Since ancient civilization in Africa, women have ruled on the continent. From Queen Nefertiti of Egypt (1292 BC), Makeba, Queen of Sheba (960 BC) and Empress Candence of Ethiopia (323 BC). Later, we had Queen Amina of Zazzau (c. 1533 - 1633), Queen Anna Nzinga of Angola (c. 1583 – 1663) and Yaa Asentewa of Ashanti Kingdom of Ghana (c.1830-1921).

Despite the exploits of these great women in Africa, inequality, discrimination against women’s rights and other gender based prejudices still persist. Not only in Africa, but the world over.

Amina film raises an important question on why there are not many female leaders in the world today when history is full of women who have excelled as leaders. This is not just in the political arena but in business, the arts and sports.


Set in 15th Century Nigeria, a young Princess battles forces which have long relegated the female child to the background, to be seen and not heard; subjugated to remain under a man.

In an ancient world of brutal conflicts and suppressive timeless customs, she must resolutely carve out a part for her life in the face of scandalized tradition and antagonistic male dominance.

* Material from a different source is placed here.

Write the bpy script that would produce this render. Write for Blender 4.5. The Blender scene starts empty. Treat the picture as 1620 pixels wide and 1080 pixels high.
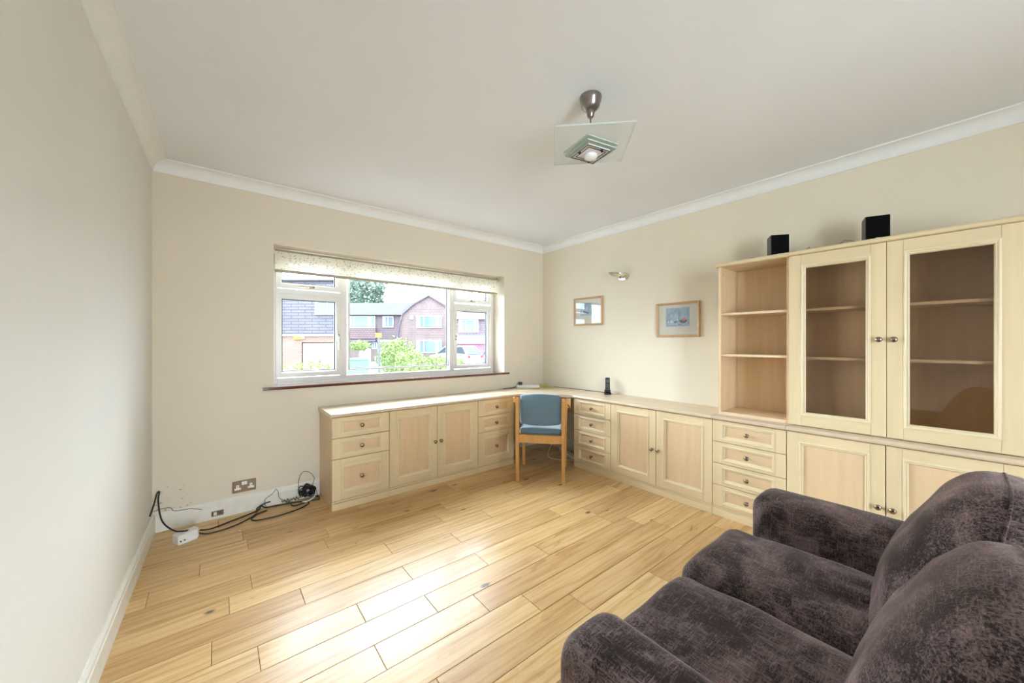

Daughter of legendary warrior, expansionist, and empire builder, Barkwa Turunku, Amina has a divine destiny but she must follow the signs that have surrounded her from birth. She must be courageous, challenge the status quo and tread where no woman has ever dared. In an age where no sane woman would dare conceive such dreams; and only the most foolishly reckless move on to attempt actualization, Amina stood and defied traditions.

Amina must suppress natural filial emotions in order to accomplish the impossible, attain the unattainable and ultimately convince the skeptical empire of her ability to make true Zazzau’s long cherished dreams of dominance over all of the Sub-Sahara. She must play statesman and military strategist, patriot and queen, ruthless executioner and gentle mother to Zazzau…

A gripping tale of honour, blood and treachery!